My dirty little secret
O.K. I confess. I developed this weird fascination with Vince the Sham-WOW guy. You know, the tall skinny dude who sells the seemingly miraculous cleaning cloths on television late at night ("made in Germany - you know the Germans make good stuff!!!!!") Finally admitted to the family that I had ordered some Sham-WOW. Clearly, I'm not the only one who had fallen under Vince's spell, because my son started jumping up and down, shouting "we're getting a Sham-WOW, we're getting a Sham-WOW!" the way a rich kid might squeal "we're going skiing at Gstaad, we're going skiing at Gstaad!" Which makes me ask - is there some kind of subliminal message being flashed across Vince's forehead at high-speed? Why are we all so quick to believe him? Turned out my son just wanted to replicate Vince's claim that the Sham-WOW will mop up twenty times its weight in liquid, using an entire can of cola - ON THE BEDROOM CARPET! Sham-WOW! I stopped him just in time! Hhhhmm, thanks, Vince. Will let you know when I decide if the Sham-WOW is a life-changing thing...

The power of infomercials amazes me.

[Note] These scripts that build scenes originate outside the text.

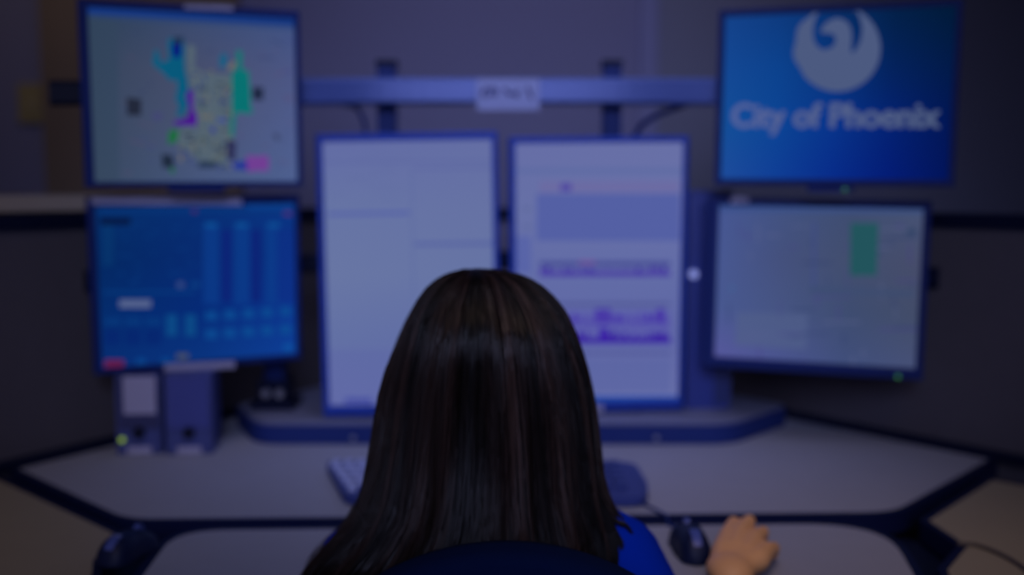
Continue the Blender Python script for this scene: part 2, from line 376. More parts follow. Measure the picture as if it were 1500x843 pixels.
def monitor(label, c, ang, w, h, bz, bm_mat, group, depth=.045):
    R = euler_m(*ang); l, rr, t, b = bz
    dz = h / 2 + b
    root = empty('monitor', Vector(c) + R @ Vector((0, 0, -dz)), label, 'monitor', group, R.to_euler())
    bm = bmesh.new(); W0, W1 = -w / 2 - l, w / 2 + rr; H0, H1 = 0, h + t + b
    y0, y1 = -.006, .014
    outer = [(W0, H0), (W1, H0), (W1, H1), (W0, H1)]; inner = [(-w / 2, b), (w / 2, b), (w / 2, h + b), (-w / 2, h + b)]
    ch = [(a + (.003 if a < 0 else -.003), bb + (.003 if bb < h / 2 else -.003)) for a, bb in outer]
    rings = [[bm.verts.new((a, y, bb)) for a, bb in S] for S, y in ((inner, .002), (inner, y0 + .001), ([(a + (-.001 if a < 0 else .001), bb) for a, bb in inner], y0), (ch, y0), (outer, y0 + .003), (outer, y1))]
    for k in range(5):
        for i in range(4): bm.faces.new((rings[k][i], rings[k][(i + 1) % 4], rings[k + 1][(i + 1) % 4], rings[k + 1][i]))
    bm.faces.new(rings[5]); fin('bezel', bm, bm_mat, root)
    bm = bmesh.new()
    s0 = [(W0 + .006, H0 + .006), (W1 - .006, H0 + .006), (W1 - .006, H1 - .006), (W0 + .006, H1 - .006)]
    cx, cz = (W0 + W1) / 2, (H0 + H1) / 2
    s1 = [(cx + (a - cx) * .72, cz + (bb - cz) * .68) for a, bb in s0]
    A = [bm.verts.new((a, y1, bb)) for a, bb in s0]; B = [bm.verts.new((a, .026, bb)) for a, bb in s0]; D = [bm.verts.new((a, depth, bb)) for a, bb in s1]
    for P, Q in ((A, B), (B, D)):
        for i in range(4): bm.faces.new((P[i], P[(i + 1) % 4], Q[(i + 1) % 4], Q[i]))
    bm.faces.new(D); bm.faces.new(A[::-1]); fin('rear_shell', bm, M['shell'], root)
    # vesa plate on the back
    fin('mounting_plate', bx((-.05, depth, h / 2 + b - .05), (.05, depth + .008, h / 2 + b + .05)), M['trim'], root, bevel=.002)
    S = Screen(c, ang, w, h); S.root = root; S.dz = b + h / 2; return S
def done(S):
    me = bpy.data.meshes.new('screen'); S.bm.to_mesh(me); S.bm.free()
    o = link('screen', me, M['glow'], S.root, (0, 0, S.dz - 0)); return o
def on_bezel(S, name, px0, py0, px1, py1, m, slope=0, y=-.0075, label=None, th=.0012):
    # thin solid in front of the bezel, px rectangle
    def loc(px, py):
        d = ray(px, py); n = S.R @ Vector((0, 1, 0)); c = S.c + S.R @ Vector((0, y, 0)); t = (c - CAM).dot(n) / d.dot(n)
        q = S.R.to_3x3().transposed() @ (CAM + d * t - c); return q.x, q.z + S.dz
    P = [loc(px0, py0), loc(px1, py0 + slope), loc(px1, py1 + slope), loc(px0, py1)]
    bm = bmesh.new()
    A = [bm.verts.new((a, y, b)) for a, b in P]; B = [bm.verts.new((a, y + th, b)) for a, b in P]
    bm.faces.new(A); bm.faces.new(B[::-1])
    for i in range(4): bm.faces.new((A[i], A[(i + 1) % 4], B[(i + 1) % 4], B[i]))
    o = fin(name, bm, m, S.root)
    if label: o['label'] = label
    return o
G = 'monitors on the console'

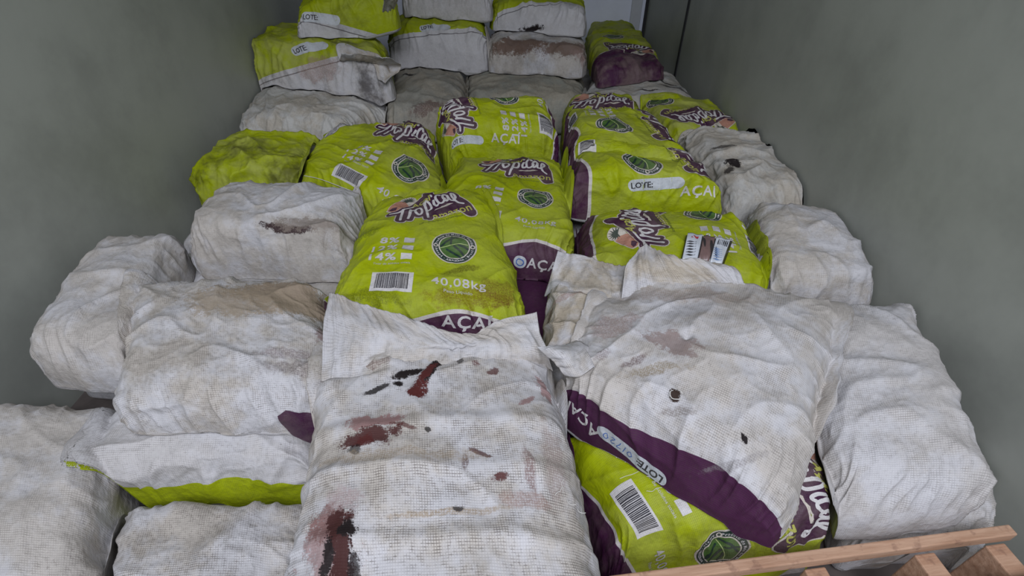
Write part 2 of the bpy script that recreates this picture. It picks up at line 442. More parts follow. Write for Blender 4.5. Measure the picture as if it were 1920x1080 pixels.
SACKS = {}
def sack(key, label, corners, T=0.20, n=110, seed=1, kind='white', angle=None, seal=None, off=None, xl=0.36, decals=None, extra=(),
         stains=(), rims=(), dirt=0.6, tan=0.5, weave=0.55, fold=1.0, ends=1.0, ribs=(), dents=(), group=None, dec_h=0.010, power=9.0, ps=1.0,
         inside=WHITE, crease=1.0, base_col=WHITE, pull=0.06, y0=-0.345, y1=0.50, logo_turn=0.0, slump=0.02, name='woven_sack', rough=None, bulge=()):
    """a filled woven sack. corners: near-left, near-right, far-right, far-left shoulder as (px, py, z) or world points with w"""
    C = np.array([PX(*c) if len(c) == 3 else np.array(c[:3]) for c in corners])
    mid = C.mean(0); Cx = mid + (C - mid) * np.array([1.06, 1.06, 1.0])
    s = np.linspace(-1, 1, n); m = n
    u1 = np.sin(s * np.pi / 2)
    U, V = np.meshgrid(u1, u1, indexing='ij')
    Ur = U * (1 - pull * np.abs(V) ** 8); Vr = V * (1 - pull * np.abs(U) ** 8)
    a = (Ur + 1) / 2; b = (Vr + 1) / 2
    base = (Cx[0] * ((1 - a) * (1 - b))[..., None] + Cx[1] * (a * (1 - b))[..., None] + Cx[2] * (a * b)[..., None] + Cx[3] * ((1 - a) * b)[..., None])
    wx = np.linalg.norm(C[1] - C[0]) / 2; wy = np.linalg.norm(C[3] - C[0]) / 2
    hp = np.clip((1 - np.abs(U) ** power) * (1 - np.abs(V) ** power), 0, 1) ** (1 / 2.6)
    ztop = base[..., 2] + slump * (1 - U ** 2) * (1 - V ** 2)
    H = height_map()
    Hs = sample(H, base[..., 0], base[..., 1])
    gap = np.percentile((ztop - T - Hs)[np.abs(U) + np.abs(V) < 1.5], 30)
    if gap > 0: T = T + min(gap, 0.12)
    P = base.copy(); P[..., 2] = ztop - T + T * (0.12 + 0.88 * hp)
    B = base.copy(); B[..., 2] = ztop - T + 0.12 * T * (1 - hp)
    # cloth coordinates: arc length over the smooth shape
    ci = n // 2
    def arc(L):
        d = np.concatenate([[0], np.cumsum(np.linalg.norm(np.diff(L, axis=0), axis=1))]); return d - d[ci]
    AX = arc(P[:, ci]); AY = arc(P[ci, :])
    LX, LY = np.meshgrid(AX, AY, indexing='ij')
    # folds and puckers
    X, Y = LX, LY
    d = 0.016 * perlin(X * 4.5, Y * 4.5, seed) + 0.007 * perlin(X * 11, Y * 11, seed + 1)
    d += 0.010 * fold * (ridge(X * 5 + seed, Y * 5, seed + 2, 3) - 0.3) + 0.0028 * fold * (ridge(X * 13, Y * 13, seed + 3, 2) - 0.4)
    d += 0.0007 * fold * perlin(X * 45, Y * 45, seed + 9)
    endm = np.clip((np.abs(V) - 0.55) / 0.45, 0, 1) ** 1.2
    d += ends * endm * 0.012 * (ridge(X * 16 + 0.8 * perlin(X * 3, Y * 6, seed), Y * 2.5, seed + 4, 2) - 0.4)
    sidem = np.clip((np.abs(U) - 0.72) / 0.28, 0, 1)
    d += sidem * 0.008 * (ridge(X * 3, Y * 15, seed + 7, 2) - 0.4)
    for vv, wd, am in ribs: d += am * np.exp(-((V - vv - 0.03 * perlin(U * 2, U * 0 + 3.3, seed)) / wd) ** 2)
    for (uu, vv, ru, rv, am) in list(dents) + list(bulge): d += am * np.exp(-(((U - uu) / ru) ** 2 + ((V - vv) / rv) ** 2))
    edge = (1 - np.abs(U) ** 24) * (1 - np.abs(V) ** 24)
    N = normals(P)
    P = P + N * (d * np.clip(edge * 1.2, 0, 1))[..., None]
    # wobble the outline a little
    wob = 0.014 * perlin(base[..., 0] * 6, base[..., 1] * 6, seed + 20) + 0.006 * perlin(base[..., 0] * 19, base[..., 1] * 19, seed + 21)
    out = (base - base.mean((0, 1)))[..., :2]; out /= np.linalg.norm(out, axis=2, keepdims=True) + 1e-6
    em = np.clip(1 - hp, 0, 1)
    for Q in (P, B):
        Q[..., :2] += out * (wob * em)[..., None]
        Q[..., 0] = np.clip(Q[..., 0], XL + 0.012, XR - 0.012)
        Q[..., 1] = np.clip(Q[..., 1], -0.3, YB - 0.02)
    # settle on what lies below and lean against the neighbours
    lift = 0.004
    Hb = sample(H, B[..., 0], B[..., 1]) + lift
    B[..., 2] = np.maximum(B[..., 2], Hb)
    Ht = sample(H, P[..., 0], P[..., 1]) + lift
    P[..., 2] = np.maximum(P[..., 2], Ht + 0.004 * np.clip(hp * 3, 0, 1))
    for sl in ((0, slice(None)), (-1, slice(None)), (slice(None), 0), (slice(None), -1)): B[sl] = P[sl] = np.maximum(P[sl], B[sl])
    splat(P)
    N = normals(P)
    # print orientation
    ax = C[1] - C[0] + C[2] - C[3]; axis = math.atan2(ax[1], ax[0])
    ang = 0.0 if angle is None else math.radians(angle) - axis
    ca, sa = math.cos(ang), math.sin(ang)
    def near_px(px, py):
        qx, qy = TO_PX(P); fac = ((np.array([0, 0, CAM_Z]) - P) * N).sum(-1); k = np.argmin((qx - px) ** 2 + (qy - py) ** 2 + 1e5 * (fac < 0.02)); i, j = divmod(k, n)
        return np.array([LX[i, j], LY[i, j]])
    def to_print(q): q = (q - off_) / ps; return np.stack([q[..., 0] * ca + q[..., 1] * sa, -q[..., 0] * sa + q[..., 1] * ca], -1)
    def to_local(q): return np.stack([q[..., 0] * ca - q[..., 1] * sa, q[..., 0] * sa + q[..., 1] * ca], -1) * ps + off_
    off_ = np.zeros(2)
    if seal is not None:
        what = 'seal'
        if len(seal) == 3: what = seal[2]
        off_ = near_px(*seal[:2]) - to_local(np.array(LAYOUT[what][:2]))
    if off is not None: off_ = np.array(off)
    UVp = to_print(np.stack([LX, LY], -1))
    # stains, and the painted dark of two holes, given by pixel
    st = []
    for (px, py, rx, ry, sang, cc, stg) in stains:
        q = to_print(near_px(px, py)); st.append((q[0], q[1], rx, ry, math.radians(sang) - ang - axis, cc, stg))
    if kind == 'green':
        body = cloth('printed_sack_cloth_' + key, GREEN, dirt=dirt, weave=weave * 0.55, rough=0.50 if rough is None else rough, stains=st, printed=(xl, y0, y1, inside), rims=rims, seed=seed * 1.7, tan=tan * 0.35, crease=crease * .8, spec=0.18)
    else:
        body = cloth('plain_sack_cloth_' + key, base_col, dirt=dirt, weave=weave, rough=0.72 if rough is None else rough, stains=st, rims=rims, seed=seed * 1.7, tan=tan, crease=crease, spec=0.25)
    # mesh arrays
    idx = np.arange(n * n).reshape(n, n)
    top = np.stack([idx[:-1, :-1], idx[1:, :-1], idx[1:, 1:], idx[:-1, 1:]], -1).reshape(-1, 4)
    bi = np.full((n, n), -1); inner = np.zeros((n, n), bool); inner[1:-1, 1:-1] = True
    bi[inner] = n * n + np.arange(inner.sum()); bi[~inner] = idx[~inner]
    bot = np.stack([bi[:-1, :-1], bi[:-1, 1:], bi[1:, 1:], bi[1:, :-1]], -1).reshape(-1, 4)
    Vs = [P.reshape(-1, 3), B[inner]]; Us = [UVp.reshape(-1, 2), UVp[inner] + 3.0]
    faces = [top, bot]; mi = [np.zeros(len(top) + len(bot), int)]; nv = n * n + inner.sum()
    used = []
    tri_f = []; tri_m = []
    items = []
    if kind == 'green' and decals is None: decals = ('logo', 'seal', 'boxes', 'barcode', 'weight', 'acai')
    for k in (decals or ()):
        x, y, t = LAYOUT[k]; items.append((k, np.array([x, y]), t + (logo_turn if k == 'logo' else 0), 1.0))
    for (k, px, py, t, sc) in extra:       # placed by pixel; t = world direction of the lettering, degrees
        items.append((k, to_print(near_px(px, py)), math.radians(t) - axis - ang, sc))
    for k, pos, t, sc in items:
        for (mk, layer, S) in design(k, dec_h):
            Q = tr(S, t, pos[0], pos[1], sc)
            L = to_local(Q)
            ok = ((L[..., 0] > AX[1]) & (L[..., 0] < AX[-2]) & (L[..., 1] > AY[1]) & (L[..., 1] < AY[-2])).all(1)
            L = L[ok]; Q = Q[ok]
            if not len(L): continue
            fi = np.interp(L[..., 0], AX, np.arange(n)); fj = np.interp(L[..., 1], AY, np.arange(n))
            i = np.clip(fi.astype(int), 0, n - 2); j = np.clip(fj.astype(int), 0, n - 2); a_ = (fi - i)[..., None]; b_ = (fj - j)[..., None]
            def bl(G): return G[i, j] * (1 - a_) * (1 - b_) + G[i + 1, j] * a_ * (1 - b_) + G[i, j + 1] * (1 - a_) * b_ + G[i + 1, j + 1] * a_ * b_
            nn = bl(N); nn /= np.linalg.norm(nn, axis=-1, keepdims=True) + 1e-9
            W = bl(P) + nn * (0.0010 + 0.0008 * layer)
            flat = np.concatenate([np.round(Q.reshape(-1, 2), 5)], 1)
            un, first, inv = np.unique(flat, axis=0, return_index=True, return_inverse=True)
            Vs.append(W.reshape(-1, 3)[first]); Us.append(Q.reshape(-1, 2)[first])
            f = inv.reshape(-1, 3) + nv; nv += len(un)
            g = (f[:, 0] != f[:, 1]) & (f[:, 1] != f[:, 2]) & (f[:, 0] != f[:, 2]); f = f[g]
            # wind the triangles to face outwards
            q = Q[g]; ar = (q[:, 1, 0] - q[:, 0, 0]) * (q[:, 2, 1] - q[:, 0, 1]) - (q[:, 1, 1] - q[:, 0, 1]) * (q[:, 2, 0] - q[:, 0, 0])
            f[ar < 0] = f[ar < 0][:, ::-1]
            if mk not in used: used.append(mk)
            faces.append(f); mi.append(np.full(len(f), 1 + used.index(mk)))
    o = link_mesh(name, np.concatenate(Vs), faces, np.concatenate(Us), [body] + [INK[k] for k in used], np.concatenate(mi))
    tag(o, label, 'sack', group)
    SACKS[key] = dict(o=o, P=P, N=N, LX=LX, LY=LY, body=body)
    return o

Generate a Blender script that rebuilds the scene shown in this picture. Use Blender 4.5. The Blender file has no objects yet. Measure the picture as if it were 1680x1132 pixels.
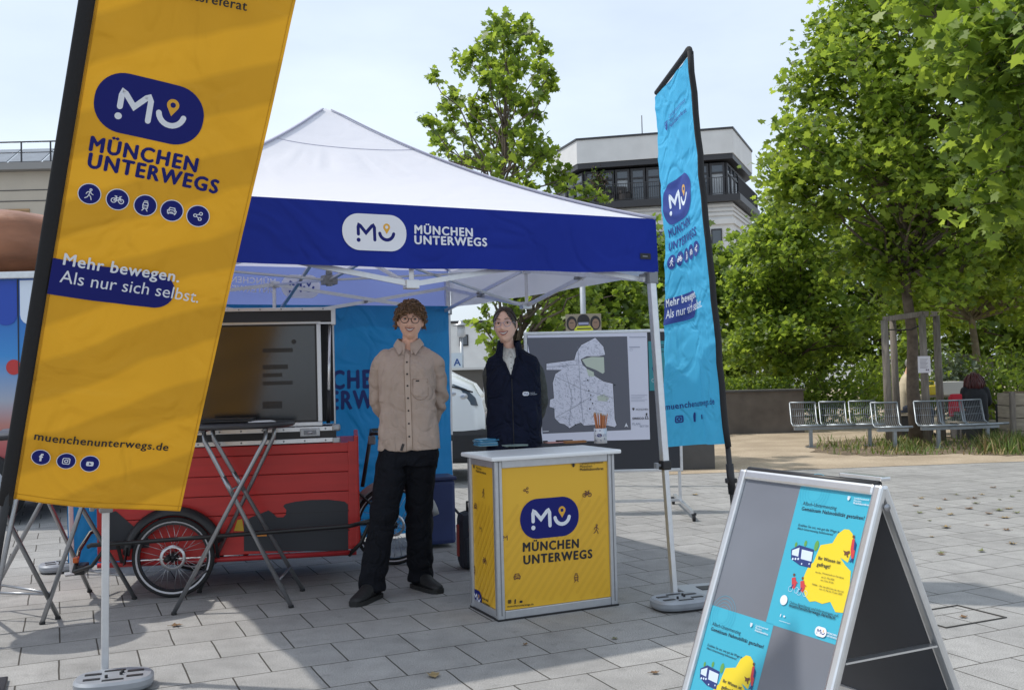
import bpy, bmesh, math, random
import numpy as np
from mathutils import Vector, Matrix, Euler, noise
from mathutils.geometry import tessellate_polygon
R_ = math.radians
PI = math.pi
random.seed(7)
rng = np.random.default_rng(11)
sc = bpy.context.scene
col = sc.collection

# ------------------------------------------------------------------ camera
PW, PH = 1680, 1132
FPX, PITCH, ROLL, CAMH = 1656.0, .0258, -.025, 1.38
_cp, _sp = math.cos(PITCH), math.sin(PITCH)
_F = Vector((0, _cp, _sp)); _R0 = Vector((1, 0, 0)); _U0 = Vector((0, -_sp, _cp))
_R = _R0*math.cos(ROLL)+_U0*math.sin(ROLL)
_U = -_R0*math.sin(ROLL)+_U0*math.cos(ROLL)
cam_d = bpy.data.cameras.new('camera'); cam = bpy.data.objects.new('camera', cam_d); col.objects.link(cam)
cam_d.sensor_width = 36; cam_d.lens = 36*FPX/PW; cam_d.clip_start = .05; cam_d.clip_end = 2000
mw = Matrix.Identity(4)
for i, a in enumerate((_R, _U, -_F)):
    for j in range(3): mw[j][i] = a[j]
mw[2][3] = CAMH
cam.matrix_world = mw
sc.camera = cam

# ------------------------------------------------------------------ light
SUN_TO = Vector((-.56, .14, 1.0)).normalized()          # towards the sun
SUN_EL = math.asin(SUN_TO.z); SUN_AZ = math.atan2(SUN_TO.x, SUN_TO.y)
world = bpy.data.worlds.new("World"); sc.world = world; world.use_nodes = True
wn = world.node_tree; bg = wn.nodes['Background']
sky = wn.nodes.new('ShaderNodeTexSky'); sky.sky_type = 'NISHITA'; sky.sun_disc = False
sky.sun_elevation = SUN_EL; sky.sun_rotation = SUN_AZ; sky.altitude = 500
sky.air_density = 1.0; sky.dust_density = 4.0; sky.ozone_density = 1.2
# thin veil of high cloud over the clear sky
tc = wn.nodes.new('ShaderNodeTexCoord'); mp = wn.nodes.new('ShaderNodeMapping'); mp.inputs['Scale'].default_value = (1.2, 1.2, 3.5)
nz = wn.nodes.new('ShaderNodeTexNoise'); nz.inputs['Scale'].default_value = 1.6; nz.inputs['Detail'].default_value = 6; nz.inputs['Roughness'].default_value = .5
cr = wn.nodes.new('ShaderNodeMapRange'); cr.inputs['From Min'].default_value = .3; cr.inputs['From Max'].default_value = .72
cr.inputs['To Min'].default_value = .45; cr.inputs['To Max'].default_value = .85
mx = wn.nodes.new('ShaderNodeMix'); mx.data_type = 'RGBA'
mx.inputs[7].default_value = (7.9, 8.9, 10.0, 1)
wn.links.new(tc.outputs['Generated'], mp.inputs['Vector']); wn.links.new(mp.outputs[0], nz.inputs['Vector'])
wn.links.new(nz.outputs['Fac'], cr.inputs['Value']); wn.links.new(cr.outputs[0], mx.inputs[0])
wn.links.new(sky.outputs[0], mx.inputs[6]); wn.links.new(mx.outputs[2], bg.inputs['Color'])
bg.inputs['Strength'].default_value = .134
sun_d = bpy.data.lights.new('sun', 'SUN'); sun_d.energy = 3.1; sun_d.angle = R_(1.0); sun_d.color = (1, .95, .87)
sun = bpy.data.objects.new('sun', sun_d); col.objects.link(sun)
sun.rotation_euler = SUN_TO.to_track_quat('Z', 'Y').to_euler(); sun.location = (-20, 5, 40)
sc.view_settings.view_transform = 'Standard'; sc.view_settings.look = 'None'
sc.view_settings.exposure = 0.0; sc.view_settings.gamma = 1
sc.render.engine = 'CYCLES'
sc.cycles.max_bounces = 8; sc.cycles.diffuse_bounces = 4; sc.cycles.transparent_max_bounces = 12
sc.cycles.use_denoising = True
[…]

I'm ashamed to admit I 'made' (read: strongly hinted with lots of enthusiasm so he thinks it was his idea) my fiancé get me a pancake puff pan for a housewarming present.
It would be great if they could play some sort of infomercial for 'Waking Up in the Morning!!!!' or 'Organizing the Basement!!!' - using the same sort of motivational mind tricks. I'm sure they could harvest this power for good, some how.